A proven cyclical consolidator, aligned and buying

  • The track record. CEO Richard O'Dell ran exactly this cyclical-consolidation playbook at Saia (CEO 2006-2020), compounding the trucker into a multi-bagger before taking PAL public.
  • Alignment. Insiders and the board own 14.2%, having bought between $9 and $19 a share, and took zero bonus in 2025 when performance targets were missed.
  • Capital return. A $15M buyback was authorized in March 2026, with repurchases executed near $6.25 — below the current price — a vote of confidence at the trough.
7 · The two-sided picture

A real option on a supply shock, priced as if the inflection never comes

  • What supports it. A genuine ~20% supply exit, a proven consolidator buying his own stock, net leverage cut to 1.5x, a $15M buyback, and a price at half the IPO level — a cheap option on a cyclical turn that has not yet reached the P&L.
  • What cuts against it. After a completed integration the adjusted operating ratio is deteriorating (103.4% in Q1 2026), revenue-per-unit is still falling, tangible book is barely $1.45/share, and a second goodwill write-down may be coming.
  • The clean test.
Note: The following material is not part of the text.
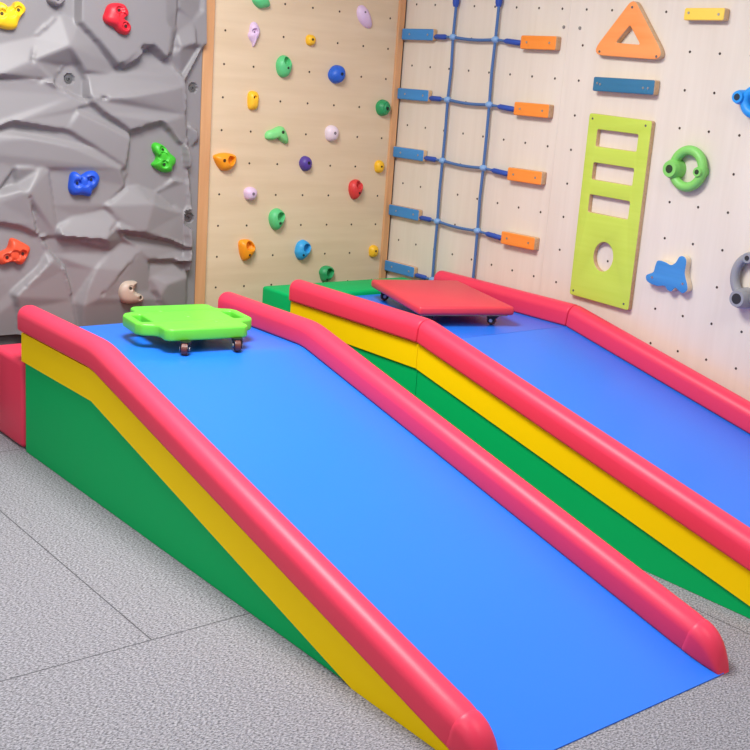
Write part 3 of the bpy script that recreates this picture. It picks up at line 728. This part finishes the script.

Both advocates name the same trigger: adjusted operating ratio durably below ~96% on rising revenue-per-unit for two-plus consecutive quarters — until then, the most recent data sits on the bear's side of the line.
One advocate pegs fair value near $11, the other near $4.50 against a $7.52 price — a spread that captures how completely the outcome hinges on a single ratio.

Watchlist to re-rate: The Q2 2026 print on August 10 against the at-least-150bps operating-ratio pledge; whether revenue-per-unit turns positive at 2026 contract renewals; and the FY2026 goodwill test for a second Subhauler impairment.